The modulo is always fixed at m = 2 ** 48.
r(n) is called the seed of the random number generator.
.Pp
For all the six generator routines described next, the first
computational step is to perform a single iteration of the algorithm.
.Pp
The
.Fn drand48
and
.Fn erand48
functions
return values of type double.
The full 48 bits of r(n+1) are
loaded into the mantissa of the returned value, with the exponent set
such that the values produced lie in the interval [0.0, 1.0).
.Pp
The
.Fn lrand48
and
.Fn nrand48
functions
return values of type long in the range
[0, 2**31-1].
The high-order (31) bits of
r(n+1) are loaded into the lower bits of the returned value, with
the topmost (sign) bit set to zero.
.Pp
The
.Fn mrand48
and
.Fn jrand48
functions
return values of type long in the range
[-2**31, 2**31-1].
The high-order (32) bits of
r(n+1) are loaded into the returned value.
.Pp
The
.Fn drand48 ,
.Fn lrand48 ,
and
.Fn mrand48
functions
use an internal buffer to store r(n).
For these functions
the initial value of r(0) = 0x1234abcd330e = 20017429951246.
.Pp
On the other hand,
.Fn erand48 ,
.Fn nrand48 ,
and
.Fn jrand48
use a user-supplied buffer to store the seed r(n),
which consists of an array of 3 shorts, where the zeroth member
holds the least significant bits.
.Pp
All functions share the same multiplicand and addend.
.Pp
The
.Fn srand48
function
is used to initialize the internal buffer r(n) of
.Fn drand48 ,
.Fn lrand48 ,
and
.Fn mrand48
such that the 32 bits of the seed value are copied into the upper 32 bits
of r(n), with the lower 16 bits of r(n) arbitrarily being set to 0x330e.
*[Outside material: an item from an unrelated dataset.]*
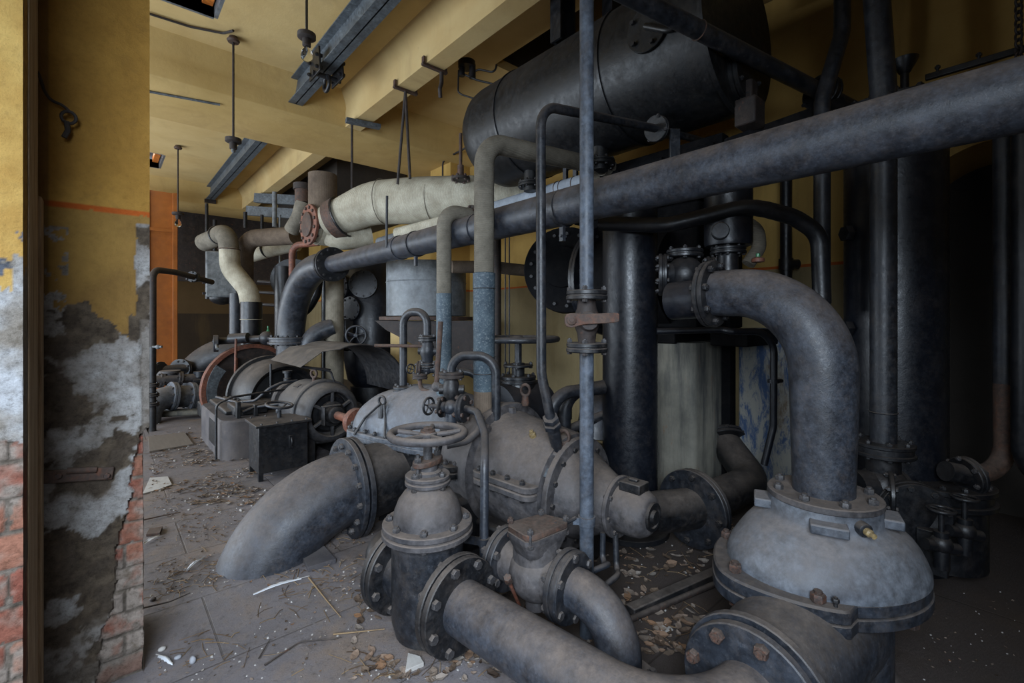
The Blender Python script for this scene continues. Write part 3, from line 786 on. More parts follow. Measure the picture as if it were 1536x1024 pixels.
# ================================================================ THE PUMP TRAIN: pumps, shaft, motor, generator, flywheel on one slightly skewed axis
TO = V((1.816, 4.835, .5)); TA = V((.0743, -.9972, 0)).normalized(); TC = V((-TA.y * -1, 0, 0))
TC = V((TA.y, -TA.x, 0))                     # towards the photographer's side
def ax(t, c=0, z=0): return TO + TA * t + TC * c + UP * z
# ---------------- suction bend coming out of the floor
SF = V((1.31, 3.22, .31))
t = T('suction_bend', 'huge dark grey suction bend rising out of the floor at centre left', 'pipe', (.71, 3.22, 0))
R_ = .60; cbx = V((1.31, 3.22, .31 - R_))
pts = [cbx + V((-R_ * math.cos(a), 0, R_ * math.sin(a))) for a in [math.radians(18 + 72 * k / 26) for k in range(27)]]
t.part('bend', MB().tube(pts + [SF], lambda q: .262 - .012 * q, 0, 48), M['bigpipe'])
flange(t, SF - V((.022, 0, 0)), (1, 0, 0), .345, .036, 14, .021, 'slate2', 'bolt', pair=False, ph=.1)
b = MB().tube([cbx + V((-R_ * math.cos(a) * 1, .2625, 0)) + V((0, 0, R_ * math.sin(a))) for a in [math.radians(32 + 56 * k / 12) for k in range(13)]], .004, 0, 6)
# ---------------- first pump
t = T('pump', 'domed blue grey pump with lifting eye beside the suction bend', 'pump', ax(1.7, 0, -.5))
flange(t, SF + V((.026, 0, 0)), (1, 0, 0), .345, .036, 0, .02, 'slate', pair=False)
def interp(tab, x):
    if x <= tab[0][0]: return tab[0][1]
    for (a, b), (c, d) in zip(tab, tab[1:]):
        if x <= c:
            u = (x - a) / (c - a); u = u * u * (3 - 2 * u) if len(tab) > 3 else u
            return b + (d - b) * u
    return tab[-1][1]
HT = [(.98, .03), (1.06, .18), (1.22, .29), (1.5, .355), (1.8, .365), (2.0, .335), (2.1, .30), (2.13, .26)]
WF = [(.98, .34), (1.2, .46), (1.5, .42), (1.8, .36), (2.13, .27)]
rings = []
for k in range(31):
    tt = .98 + 1.15 * k / 30; h = interp(HT, tt); wf = interp(WF, tt) - .05; wb = .34
    ring = []
    for j in range(33):
        a = PI * j / 32; c = math.cos(a); ss = math.sin(a)
        x = (abs(c) ** .9) * (1 if c > 0 else -1) * (wf if c > 0 else wb); z = h * ss ** .95 if ss > 0 else 0
        ring.append(ax(tt, x, .115 + z))
    rings.append(ring)
rings_dome = rings
dome = t.part('upper_casing', MB().loft(rings, True, True), 'casingblue', smooth=55)
def split_ring(e, z, tab=WF, t0=.95, t1=2.16, n=24):
    P = []
    for k in range(n + 1):
        tt = t0 + (t1 - t0) * k / n; P.append(ax(tt, interp(tab, tt) + e - (.05 if k in (0, n) else 0), z))
    for k in range(n + 1):
        tt = t1 - (t1 - t0) * k / n; P.append(ax(tt, -.38, z))
    return P
sp = t.part('split_flange', MB().loft([split_ring(-.006, .045), split_ring(0, .051), split_ring(0, .078), split_ring(-.003, .081), split_ring(-.003, .084), split_ring(0, .087), split_ring(0, .110), split_ring(-.006, .116)]), 'casingblue', smooth=30)
me = boltmesh(.018, .075, 'boltdark')
for k in range(10):
    tt = 1.02 + 1.08 * k / 9; t.put('bolt', me, ax(tt, interp(WF, tt) - .028, .082), UP, sp, k)
rings = []
for z, f, o in ((.05, .88, 0), (-.05, .84, 0), (-.2, .74, .0), (-.34, .6, 0), (-.36, .55, 0)):
    P = []
    for k in range(13):
        tt = 1.02 + 1.08 * k / 12; P.append(ax(tt, interp(WF, tt) * f, z))
    for k in range(13):
        tt = 2.10 - 1.08 * k / 12; P.append(ax(tt, -.34 * f, z))
    rings.append(P)
low = MB().loft(rings)
low.tube([SF + V((.04, 0, 0)), SF + V((.35, 0, .03)), SF + V((.6, 0, .06))], lambda q: .262 - .02 * q, .1, 40)
t.part('lower_casing', low, 'blackdust', smooth=60)
t.part('foot', MB().box(ax(1.5, .12, -.41), (.55, .22, .18)).box(ax(1.55, .05, -.3), (.3, .7, .3)), 'black', bev=.01)
# dark end ring of the casing, facing the second pump
flange(t, ax(2.16, 0, .06), TA, .315, .03, 14, .017, 'blackdust', 'boltdark', pair=False, ph=.1, name='end_ring')
# lifting eye and its two rods
dm = MB().loft(rings_dome, True, True)
def on(px, py, d0): p, n = hit(dm, px, py); return (p + n * .012) if p else od(px, py, d0)
eb_ = on(573, 622, 3.5); ey = od(573, 601, eb_.dot(FWD) + .02)
eb = t.part('lifting_eye', MB().torus(ey, RGT * .5 + FWD * .8, .034, .010, 24, 10).cyl(eb_ - UP * .03, ey - UP * .03, .022, 14), 'boltdark')
dF = ey.dot(FWD) - .03
t.part('rod', MB().tube([od(571, 605, dF), on(549, 628, 3.5) + V((0, 0, .004)), od(531, 652, 3.58)], .010, .03, 8), 'boltdark')
t.part('rod', MB().tube([od(576, 607, dF), od(578, 632, dF - .03), od(577, 655, 3.42), od(580, 664, 3.42)], .010, .03, 8), 'boltdark')
# top flange with the tall U bend
B0 = od(605, 583, 3.72)
t2 = T('looped_pipe', 'dark grey hairpin pipe standing on the domed pump', 'pipe', B0 - UP * .02)
flange(t2, B0 + UP * .0, UP, .082, .018, 4, .012, 'slate', 'bolt', ph=.3)
S2 = od(641, 508, 3.62)
p0 = B0 + UP * .03; top = od(600, 478, 3.72).z
t2.part('pipe_run', MB().tube([p0, V((p0.x, p0.y, top + .055)), V((S2.x, S2.y, top + .055)), S2 + UP * .03], .031, .105, 20, fn=14), 'slate')
# ---------------- upper small valve stack behind the hairpin pipe
def stack(name, label, P, s_, mats, lever=None):
    t = T(name, label, 'valve', P - UP * .3 * s_)
    flange(t, P, UP, .075 * s_, .016 * s_, 4, .011 * s_, mats[0], 'bolt', ph=.4)
    t.part('body', MB().lathe([(.04, -.02), (.048, -.05), (.058, -.08), (.058, -.11), (.046, -.145), (.04, -.19)], P, UP, 24).tube([P + RGT * .075 * s_ - UP * .095, P - RGT * .07 * s_ - UP * .095], .028 * s_, 0, 18), mats[1])
    flange(t, P - UP * .205 * s_, UP, .075 * s_, .018 * s_, 4, .011 * s_, mats[0], 'bolt', ph=.4)
    return t
st = stack('plug_cock', 'upper small plug cock with a horizontal rusty rod, under the hairpin bend', S2, 1.0, ('blackdust', 'slate'))
st.part('lever', MB().tube([od(562, 518, 3.62), od(634, 519, 3.6)], .0125, 0, 12), 'rust', label='rusty brown rod lever')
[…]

Additionally, the constant multiplicand and addend of the algorithm are
reset to the default values given above.
.Pp
The
.Fn seed48
function
also initializes the internal buffer r(n) of
.Fn drand48 ,
.Fn lrand48 ,
and
.Fn mrand48 ,
but here all 48 bits of the seed can be specified in an array of 3 shorts,
where the zeroth member specifies the lowest bits.
Again,
the constant multiplicand and addend of the algorithm are
reset to the default values given above.
The
.Fn seed48
function
returns a pointer to an array of 3 shorts which contains the old seed.
This array is statically allocated, thus its contents are lost after
each new call to
.Fn seed48 .
.Pp
Finally,
.Fn lcong48
allows full control over the multiplicand and addend used in
.Fn drand48 ,
.Fn erand48 ,
.Fn lrand48 ,
.Fn nrand48 ,
.Fn mrand48 ,
and
.Fn jrand48 ,
and the seed used in
.Fn drand48 ,
.Fn lrand48 ,
and
.Fn mrand48 .
An array of 7 shorts is passed as argument; the first three shorts are
used to initialize the seed; the second three are used to initialize the
multiplicand; and the last short is used to initialize the addend.
It is thus not possible to use values greater than 0xffff as the addend.
.Pp
Note that all three methods of seeding the random number generator
always also set the multiplicand and addend for any of the six
generator calls.
.Pp
For a more powerful random number generator, see
.Xr random 3 .
.Sh AUTHORS
.An Martin Birgmeier
.Sh SEE ALSO
.Xr rand 3 ,
.Xr random 3